Note: I’m counting N and Z as “apparently symmetrical,” giving us 7 of 26 (27%) asymmetricals,
a significantly lower amount than the 9 of 22 in Sinaitic (41%) and 10 of 26 (38%) in Archaic Greek.
Before I can ask anything ambitious of my data—like modeling transmission pathways or quantifying regional scribal variation—I have to start with something smaller, simpler, and more grounded. For APEX, that starting point is symmetry.
Symmetry is one of the most visible differences between early Greek and Phoenician scripts. Even without training, most observers can sense the change: Greek letterforms become cleaner, more aligned, more balanced. But to measure that symmetry, I’ve had to define what I mean by symmetry, and build a method to detect it.

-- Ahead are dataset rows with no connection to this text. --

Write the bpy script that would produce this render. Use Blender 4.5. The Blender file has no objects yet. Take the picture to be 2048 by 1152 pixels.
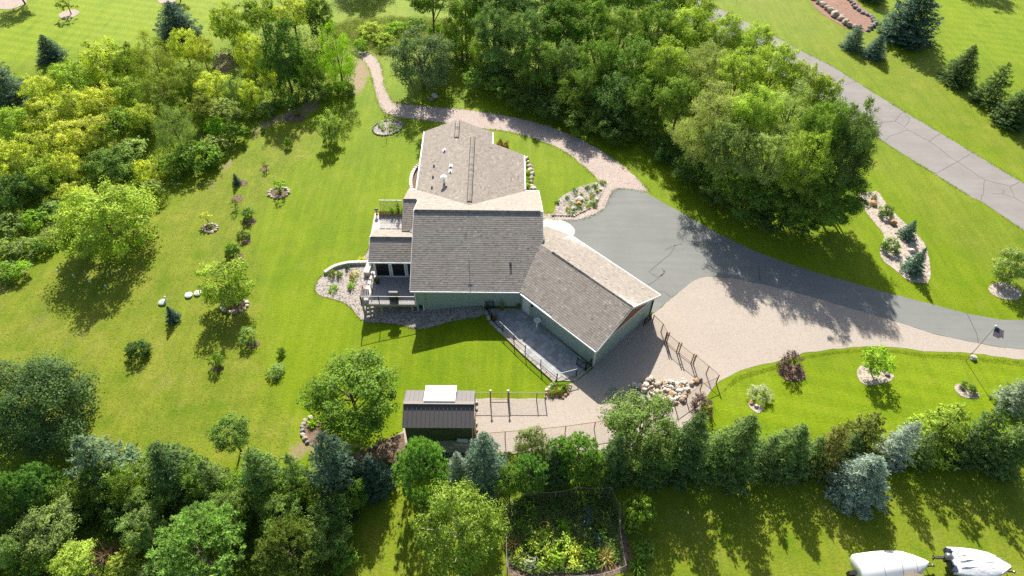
import bpy, bmesh, math, random
import numpy as np
from mathutils import Vector, Matrix, noise as mnoise
R = math.radians
random.seed(7)
rng = np.random.default_rng(7)
S = bpy.context.scene
COL = S.collection

# ------------------------------------------------------------------ camera, sky, sun, exposure
CAM_H, PITCH, ROLL, YAW, FPX = 50.0, 48.0, 1.7, 1.6, 1365.0
def _axes():
    p, r, y = R(PITCH), R(ROLL), R(YAW)
    f = np.array([0, math.cos(p), -math.sin(p)]); u = np.array([0, math.sin(p), math.cos(p)]); x = np.array([1., 0, 0])
    rt = x * math.cos(r) + u * math.sin(r); up = -x * math.sin(r) + u * math.cos(r)
    M = np.array([[math.cos(y), math.sin(y), 0], [-math.sin(y), math.cos(y), 0], [0, 0, 1]])
    return M @ f, M @ rt, M @ up
FWD, RGT, UPV = _axes()
EYE = np.array([0, 0, CAM_H])
cam_d = bpy.data.cameras.new('drone_camera'); cam = bpy.data.objects.new('drone_camera', cam_d); COL.objects.link(cam)
cam.matrix_world = Matrix(((RGT[0], UPV[0], -FWD[0], 0), (RGT[1], UPV[1], -FWD[1], 0), (RGT[2], UPV[2], -FWD[2], CAM_H), (0, 0, 0, 1)))
cam_d.sensor_width = 36.0; cam_d.lens = 36.0 * FPX / 2048.0
cam_d.clip_start = 0.5; cam_d.clip_end = 2500
S.camera = cam
SUN_EL, SUN_AZ = 36.5, -4.0      # the sun stands beyond the house
W = bpy.data.worlds.new('World'); S.world = W; W.use_nodes = True
nt = W.node_tree; bg = nt.nodes['Background']
sky = nt.nodes.new('ShaderNodeTexSky'); sky.sky_type = 'NISHITA'; sky.sun_disc = False
sky.sun_elevation = R(SUN_EL); sky.sun_rotation = R(SUN_AZ)
nt.links.new(sky.outputs[0], bg.inputs[0]); bg.inputs[1].default_value = 0.076; sky.dust_density = 2.2; sky.ozone_density = 0.6
sun_d = bpy.data.lights.new('sun', 'SUN'); sun_d.energy = 5.0; sun_d.angle = R(0.5); sun_d.color = (1.0, 0.94, 0.85)
sun = bpy.data.objects.new('sun', sun_d); COL.objects.link(sun)
sd = Vector((math.sin(R(SUN_AZ)) * math.cos(R(SUN_EL)), math.cos(R(SUN_AZ)) * math.cos(R(SUN_EL)), math.sin(R(SUN_EL))))
sun.rotation_euler = sd.to_track_quat('Z', 'Y').to_euler(); sun.location = sd * 200
S.view_settings.view_transform = 'Standard'; S.view_settings.look = 'None'; S.view_settings.gamma = 1.0
S.view_settings.use_curve_mapping = False; S.view_settings.exposure = 0.86
S.render.engine = 'CYCLES'
S.cycles.max_bounces = 6; S.cycles.diffuse_bounces = 3; S.cycles.transmission_bounces = 4; S.cycles.transparent_max_bounces = 8
S.cycles.use_denoising = False

# ------------------------------------------------------------------ terrain (falls away on the walk-out side of the house)
TX = [(-600, -2.0), (-19, -2.0), (-15, -1.75), (-11, -1.15), (-8.5, -0.85), (-3.2, -0.06), (-2.2, 0.0), (600, 0.0)]
def tz(x):
    for (a, za), (b, zb) in zip(TX, TX[1:]):
        if x <= b: return za + (zb - za) * (x - a) / (b - a)
    return 0.0
KN = [k[0] for k in TX[1:-1]]
def ray(px, py, z):
    d = FWD + RGT * (px - 1024) / FPX - UPV * (py - 576) / FPX
    t = (z - CAM_H) / d[2]
    return EYE + d * t
def G(px, py, h=0.0):
    """ground point (plus height h) that the photograph shows at px, py"""
    z = 0.0
    for _ in range(12):
        p = ray(px, py, z + h); z = 0.5 * z + 0.5 * tz(p[0])
    p = ray(px, py, z + h)
    return Vector((p[0], p[1], tz(p[0]) + h))
def proj(P):
    d = np.asarray(P, float) - EYE; z = d @ FWD
    return (1024 + FPX * (d @ RGT) / z, 576 - FPX * (d @ UPV) / z)
def depth(P): return float((np.asarray(P, float) - EYE) @ FWD)
def g2(pts): return [tuple(G(*p)[:2]) for p in pts]

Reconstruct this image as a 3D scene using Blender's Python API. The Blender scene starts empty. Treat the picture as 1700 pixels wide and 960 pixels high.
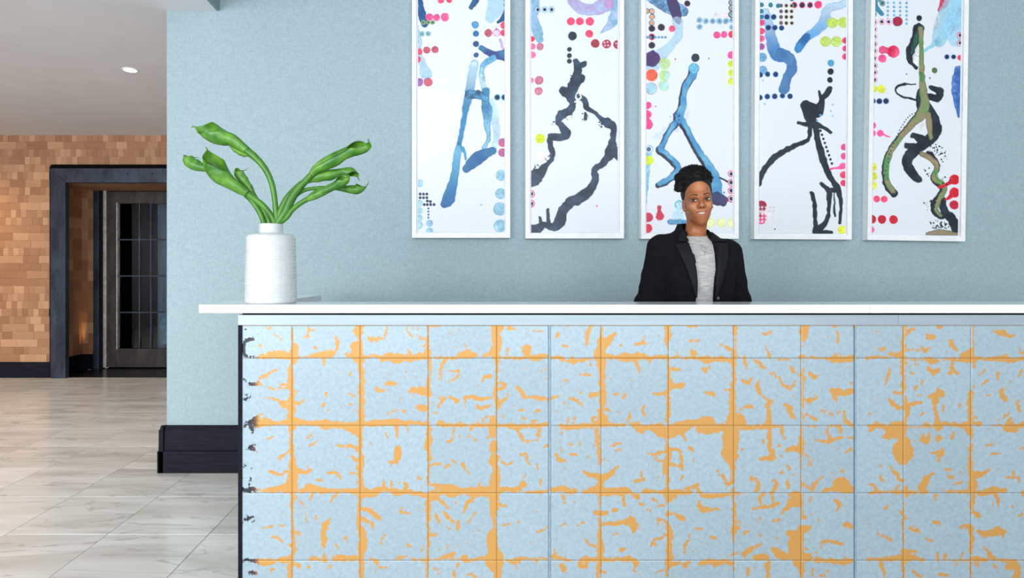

This post outlines how I’m operationalizing symmetry in the APEX corpus, why it’s the first feature I’ve chosen to model, and what it’s teaching me about the limits and affordances of computational paleography.
What Symmetry Means Here
In APEX, symmetry is a composite of two measurable traits:
- Reflectional: How closely a letter matches its own mirror image, along the axis that yields the best fit—whether vertical, horizontal, diagonal, or something in between.
- Rotational: How closely the letter approximates balance when rotated around a central point—typically 180°, though full radial symmetry is rare.
Each of these metrics contributes to an overall symmetry score, though I haven’t yet decided how to weight them relative to each other. (Letters like omicron may score high on both; others like early mu—the one that looks a bit like a waving flag—might have almost none.) The flexibility in axis choice is essential: a rigid expectation of vertical or horizontal mirroring would misread the creative variability of early inscriptions.
Why Symmetry First?
I chose symmetry as APEX’s first feature not because it’s easy, but because it’s easier—more tractable and revealing than most other options on the table. Here’s why:
- Symmetry can be formalized geometrically and scored algorithmically, whereas features like curvature or stroke order require more interpretive preprocessing.
- It aligns closely with what I called the Geometric Mindset in APEX 5. The Greeks didn’t just write more symmetrically—they seemed to want symmetry. Modeling this desire helps us understand the aesthetics of early alphabetic culture.
- Because symmetry is something humans are so good at perceiving, I can use qualitative intuition as a check on the model’s output. If my code says chi is less symmetric than theta, that better match what I see—or I’ll need to refine the metric.
Most importantly, symmetry provides a rigorous baseline. If APEX can measure it reliably, I’ll have a working pipeline to test more complex or subtle features.
How I’m Measuring It
Reflectional symmetry is assessed by identifying the axis of symmetry that produces the highest match between a letter and its mirror. I use a series of transformations—rotation, scaling, and reflection—to find the optimal axis, then measure the residual difference between the original and the reflected form.
Rotational symmetry is calculated by rotating the letter around its centroid and comparing the rotated image with the original. This is usually done in 180° increments, though future iterations may allow for more granular angular measurements.
These outputs will be normalized and combined into a single score. I haven’t yet established weighting, since the balance between reflectional and rotational symmetry might vary by letter category or epigraphic tradition.
The Limits of Automation (So Far)
My computer vision pipeline still has limits. I’m developing this in Python, though most of my coding experience until now has been in R and Java. Here’s what’s working—and what’s not:
- My current process overcounts contours by a factor of several hundred, especially in letters with nested or fragmented strokes.
- It struggles to distinguish meaningful intersections (like the vertex of alpha) from noise, since it doesn’t yet recognize stroke logic.
- Stroke direction is currently inaccessible: I’d need to first solve stroke segmentation, possibly via a trained ML model.
- Curvature is hard to measure when the program doesn’t know how many strokes it’s looking at.
Symmetry, for now, is the best foothold: visually salient, structurally clean, and relatively resistant to contour noise—especially when preprocessing is done carefully.
From Obvious Insight to Quantified Claim
Everyone who looks at early Greek inscriptions notices the symmetry. What APEX is trying to do is not discover that fact, but confirm it rigorously—to move from impression to measurement, from observation to score.
This quantification isn’t the end goal. It’s the start of a methodology that can be applied to more difficult questions: which regions favor symmetry more, and when? How do letterforms regularize over time? Does high symmetry correlate with other features—like vertical alignment, spacing, or axis orientation?